The Valais – of all places – Shows a New Politics


The reputation of the Canton of Valais has never been one of a hotbed of radicalism. Long dominated by the Christian Democratic Party, it is known for its conservatism and Catholicism. (Crucifixes are still hung in many Valais classrooms in public schools and the Church-run school in St. Maurice has long been an educational cantonal leader.) One doesn’t learn about Karl Marx or Antonio Gramsci on the slopes of Crans Montana or Verbier nor at the Foire du Valais in Martigny.

To general surprise, Valais politics seems to be shifting. “For the Valais, the time for a great change has come,” said Jean Zermatten, already in 2006 when he began to lead a movement to revise the Canton’s 1907 Constitution. Revising a constitution is not radical in and of itself. What was radical was Zermatten’s proposal to assign the drafting to a constituent assembly outside of political parliamentarians and outside traditional political parties.
Last Sunday, a new group, Appel Citoyen (Citizen’s Call) was able to gain 16 seats out of 130 persons elected to write the Constitution, and won as many as 22% of the vote in and around Sion, the capital of Valais. The well-known Zermatten, former president of the cantonal court for minors and Chairman of the UN Committee on the Rights of the Child, spearheaded the 16 elected outsiders out of 646 candidates, showing a degree of creativity and fresher not evident in a canton long considered a bastion of tradition.
“Citizen’s Call has given a new wind and has, no doubt, seduced the voters tired of the traditional parties and political affairs within and outside the canton,” said Barbara Lanthemann, the President of the Valais Socialist Party. As Le Temps headlined: “Valais’ civil society has taken the constitutional assembly.”
What is so radical here is the rejection of party politics and the increased role of civil society.  “The political class must look again at its fundamentals and go above traditional party programs,” one observer noted. The Preamble of Charter of the United Nations begins with “We the People,” but that organization developed into a singular intergovernmental institution like so many others despite efforts by people like the international lawyer Richard Falk to initiate a People’s Assembly outside governments.
What is impressive about the recent Valais election is the success of the non-politicians. Within a short period of time, energized citizens were able to organize around a common issue – writing a new constitution. On a larger and different scale, the “Gilets jaunes of France” originally showed how civil society can organize and rally with little leadership and no clearly defined objective beyond fighting increased gas prices.
Writing a constitution can be done by apolitical actors. But writing is not governing. Non-political organizing around a specific theme remains outside current democratic political systems. Nonetheless, as we have witnessed in France, with Emmanuel Macron and his La République En Marche!, new political parties can emerge; traditional parties can decline or even disappear. (We will see how well Macron’s party does and lasts.) Democratic systems do not have the name of parties etched in stone, but they remain party oriented.

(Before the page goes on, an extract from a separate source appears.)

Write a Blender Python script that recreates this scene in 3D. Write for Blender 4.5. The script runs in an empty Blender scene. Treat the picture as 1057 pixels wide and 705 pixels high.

Modern technology is challenging traditional political systems of parties and creating different forms of legitimacy. Whether civil society movements have enough traction to become institutionalized – remember Occupy Wall Street or the gun control efforts of the young students in Florida – is not evident. What is evident is a growing disillusionment with traditional parties and the political class.
Amid the vineyards, Sion is dominated by the castles of Valère and Tourbillon that have stood since the 13th century. They remind everyone of the history of the city and the region. But below is the train station. In bird’s eye view of the castles are impressive new buildings going up for the EPFL and the HES-SO as well as a convention center.
Did I say that the reputation of the Valais was that it was never a hotbed of radicalism? Maybe the contrary is too strong, but there is definitely something moving there besides skiers flying down the slopes.